● TO DO
Answer with one number only: the number of lines that contain "scene".

● DATA PROVIDED
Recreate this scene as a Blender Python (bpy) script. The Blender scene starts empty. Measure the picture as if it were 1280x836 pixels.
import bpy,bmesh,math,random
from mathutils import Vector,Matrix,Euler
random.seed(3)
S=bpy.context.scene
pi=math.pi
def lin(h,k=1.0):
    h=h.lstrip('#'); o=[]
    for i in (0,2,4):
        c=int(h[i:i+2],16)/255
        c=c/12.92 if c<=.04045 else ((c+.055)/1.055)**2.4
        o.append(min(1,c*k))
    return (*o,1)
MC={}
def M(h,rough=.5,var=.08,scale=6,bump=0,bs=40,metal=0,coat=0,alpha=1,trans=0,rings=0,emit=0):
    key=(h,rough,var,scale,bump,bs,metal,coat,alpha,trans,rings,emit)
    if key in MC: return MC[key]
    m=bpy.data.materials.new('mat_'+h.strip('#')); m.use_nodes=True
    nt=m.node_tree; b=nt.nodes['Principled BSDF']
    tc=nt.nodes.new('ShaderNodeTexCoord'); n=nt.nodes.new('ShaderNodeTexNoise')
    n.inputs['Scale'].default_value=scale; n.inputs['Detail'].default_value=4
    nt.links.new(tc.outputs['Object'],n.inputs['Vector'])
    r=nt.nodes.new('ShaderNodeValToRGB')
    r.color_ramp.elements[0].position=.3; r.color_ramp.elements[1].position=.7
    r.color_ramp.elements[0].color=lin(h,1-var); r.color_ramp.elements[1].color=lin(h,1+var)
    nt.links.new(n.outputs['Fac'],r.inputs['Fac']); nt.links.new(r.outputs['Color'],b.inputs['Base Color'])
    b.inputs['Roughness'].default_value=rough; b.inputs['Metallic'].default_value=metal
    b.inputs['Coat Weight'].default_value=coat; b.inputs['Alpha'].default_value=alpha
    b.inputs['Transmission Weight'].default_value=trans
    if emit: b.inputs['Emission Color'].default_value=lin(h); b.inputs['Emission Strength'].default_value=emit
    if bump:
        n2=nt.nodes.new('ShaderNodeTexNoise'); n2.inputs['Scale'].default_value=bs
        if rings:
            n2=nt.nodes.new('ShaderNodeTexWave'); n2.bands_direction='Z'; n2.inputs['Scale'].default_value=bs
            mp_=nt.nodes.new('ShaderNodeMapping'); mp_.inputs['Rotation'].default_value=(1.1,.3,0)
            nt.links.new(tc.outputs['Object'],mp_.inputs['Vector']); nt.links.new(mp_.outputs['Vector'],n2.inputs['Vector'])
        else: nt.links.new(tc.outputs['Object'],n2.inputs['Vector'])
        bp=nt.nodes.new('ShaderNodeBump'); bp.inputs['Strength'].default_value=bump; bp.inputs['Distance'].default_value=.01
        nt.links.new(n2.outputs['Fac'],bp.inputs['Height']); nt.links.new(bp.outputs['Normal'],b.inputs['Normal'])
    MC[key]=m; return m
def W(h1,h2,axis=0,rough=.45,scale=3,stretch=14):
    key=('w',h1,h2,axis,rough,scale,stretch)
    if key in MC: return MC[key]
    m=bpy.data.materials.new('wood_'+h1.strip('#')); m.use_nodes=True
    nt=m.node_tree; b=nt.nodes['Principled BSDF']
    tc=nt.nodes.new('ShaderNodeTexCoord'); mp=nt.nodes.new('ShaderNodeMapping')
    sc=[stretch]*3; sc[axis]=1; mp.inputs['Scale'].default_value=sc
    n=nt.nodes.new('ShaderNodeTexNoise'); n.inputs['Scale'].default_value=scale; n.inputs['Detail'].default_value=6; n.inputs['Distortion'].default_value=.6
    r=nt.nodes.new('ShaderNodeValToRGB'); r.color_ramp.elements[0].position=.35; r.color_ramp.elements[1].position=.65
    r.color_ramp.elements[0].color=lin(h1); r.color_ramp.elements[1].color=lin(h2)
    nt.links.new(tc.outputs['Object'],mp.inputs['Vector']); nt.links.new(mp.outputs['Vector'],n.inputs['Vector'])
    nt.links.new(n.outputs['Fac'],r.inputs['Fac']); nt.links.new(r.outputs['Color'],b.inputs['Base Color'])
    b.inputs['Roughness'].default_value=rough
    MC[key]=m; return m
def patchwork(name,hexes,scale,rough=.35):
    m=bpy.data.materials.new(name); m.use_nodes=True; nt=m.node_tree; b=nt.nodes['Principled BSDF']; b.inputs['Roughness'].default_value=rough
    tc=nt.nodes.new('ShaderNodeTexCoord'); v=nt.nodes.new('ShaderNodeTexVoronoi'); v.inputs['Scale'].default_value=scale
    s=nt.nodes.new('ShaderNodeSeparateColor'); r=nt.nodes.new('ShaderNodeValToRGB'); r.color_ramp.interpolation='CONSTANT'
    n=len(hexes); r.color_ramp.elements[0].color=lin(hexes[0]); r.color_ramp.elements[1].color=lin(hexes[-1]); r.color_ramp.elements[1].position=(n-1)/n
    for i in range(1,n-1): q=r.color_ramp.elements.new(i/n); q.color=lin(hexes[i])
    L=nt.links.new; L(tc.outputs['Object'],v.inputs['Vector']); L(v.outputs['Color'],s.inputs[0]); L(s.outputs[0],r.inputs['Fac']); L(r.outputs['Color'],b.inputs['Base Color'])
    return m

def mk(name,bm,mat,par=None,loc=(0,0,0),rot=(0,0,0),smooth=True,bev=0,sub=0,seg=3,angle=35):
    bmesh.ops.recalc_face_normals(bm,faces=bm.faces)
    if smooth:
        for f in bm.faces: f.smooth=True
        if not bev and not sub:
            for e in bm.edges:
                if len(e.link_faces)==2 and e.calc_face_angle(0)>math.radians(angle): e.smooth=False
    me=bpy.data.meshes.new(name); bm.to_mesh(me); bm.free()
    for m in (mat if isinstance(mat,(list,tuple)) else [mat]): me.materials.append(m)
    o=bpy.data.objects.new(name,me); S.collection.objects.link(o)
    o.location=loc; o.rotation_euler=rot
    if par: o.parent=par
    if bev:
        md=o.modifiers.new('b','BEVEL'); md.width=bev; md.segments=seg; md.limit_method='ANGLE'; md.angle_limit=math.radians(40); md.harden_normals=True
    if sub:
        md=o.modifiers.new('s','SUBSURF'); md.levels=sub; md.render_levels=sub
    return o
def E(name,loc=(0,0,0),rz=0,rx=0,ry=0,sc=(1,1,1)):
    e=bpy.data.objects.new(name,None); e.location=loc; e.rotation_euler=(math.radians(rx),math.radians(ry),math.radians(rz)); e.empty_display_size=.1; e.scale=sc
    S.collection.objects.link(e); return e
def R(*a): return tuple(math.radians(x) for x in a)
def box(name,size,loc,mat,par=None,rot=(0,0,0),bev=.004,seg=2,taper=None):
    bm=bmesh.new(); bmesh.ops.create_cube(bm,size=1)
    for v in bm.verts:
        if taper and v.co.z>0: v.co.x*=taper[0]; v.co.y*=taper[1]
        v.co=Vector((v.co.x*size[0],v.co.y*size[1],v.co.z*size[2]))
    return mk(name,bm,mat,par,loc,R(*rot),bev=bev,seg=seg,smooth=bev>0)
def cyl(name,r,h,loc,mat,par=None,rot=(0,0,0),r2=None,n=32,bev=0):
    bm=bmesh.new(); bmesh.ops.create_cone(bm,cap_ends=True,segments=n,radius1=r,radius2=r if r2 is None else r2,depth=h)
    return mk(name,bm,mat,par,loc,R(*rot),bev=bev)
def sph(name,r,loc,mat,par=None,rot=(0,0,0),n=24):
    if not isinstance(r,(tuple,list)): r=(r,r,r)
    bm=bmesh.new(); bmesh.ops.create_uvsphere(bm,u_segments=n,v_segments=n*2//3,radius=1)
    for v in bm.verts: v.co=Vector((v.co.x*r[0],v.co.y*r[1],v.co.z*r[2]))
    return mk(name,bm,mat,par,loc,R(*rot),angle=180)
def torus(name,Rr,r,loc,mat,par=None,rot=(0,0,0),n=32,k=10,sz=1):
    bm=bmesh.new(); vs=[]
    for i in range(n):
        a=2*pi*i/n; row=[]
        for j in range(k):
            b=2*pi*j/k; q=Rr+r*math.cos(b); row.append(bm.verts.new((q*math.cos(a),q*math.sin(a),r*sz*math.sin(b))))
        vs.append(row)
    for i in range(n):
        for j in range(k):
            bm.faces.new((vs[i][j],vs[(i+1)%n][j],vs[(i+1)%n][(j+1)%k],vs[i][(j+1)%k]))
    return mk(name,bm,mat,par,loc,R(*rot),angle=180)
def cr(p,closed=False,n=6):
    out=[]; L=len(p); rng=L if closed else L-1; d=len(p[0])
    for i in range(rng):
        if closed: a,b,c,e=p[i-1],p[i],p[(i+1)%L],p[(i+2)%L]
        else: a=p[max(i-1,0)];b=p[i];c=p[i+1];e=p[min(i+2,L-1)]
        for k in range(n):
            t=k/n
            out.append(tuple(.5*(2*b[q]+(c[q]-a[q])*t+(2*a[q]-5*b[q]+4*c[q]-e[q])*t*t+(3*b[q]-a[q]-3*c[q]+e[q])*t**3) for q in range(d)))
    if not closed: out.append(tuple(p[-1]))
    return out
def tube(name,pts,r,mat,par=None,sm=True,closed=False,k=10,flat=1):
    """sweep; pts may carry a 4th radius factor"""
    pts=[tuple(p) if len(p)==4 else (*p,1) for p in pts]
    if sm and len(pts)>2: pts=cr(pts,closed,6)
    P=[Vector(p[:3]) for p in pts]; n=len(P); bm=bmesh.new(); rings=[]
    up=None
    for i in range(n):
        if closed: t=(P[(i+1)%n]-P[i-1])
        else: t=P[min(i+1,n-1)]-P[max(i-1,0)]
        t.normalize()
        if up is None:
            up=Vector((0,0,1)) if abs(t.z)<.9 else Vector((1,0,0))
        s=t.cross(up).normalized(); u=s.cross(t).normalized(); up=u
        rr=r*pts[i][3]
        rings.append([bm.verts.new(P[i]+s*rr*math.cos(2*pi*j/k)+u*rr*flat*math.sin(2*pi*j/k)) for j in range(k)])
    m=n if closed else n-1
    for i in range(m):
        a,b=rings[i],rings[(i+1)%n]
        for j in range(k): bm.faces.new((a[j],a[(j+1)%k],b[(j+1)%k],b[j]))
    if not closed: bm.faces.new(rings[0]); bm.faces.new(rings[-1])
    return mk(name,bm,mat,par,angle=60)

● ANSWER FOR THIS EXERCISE
2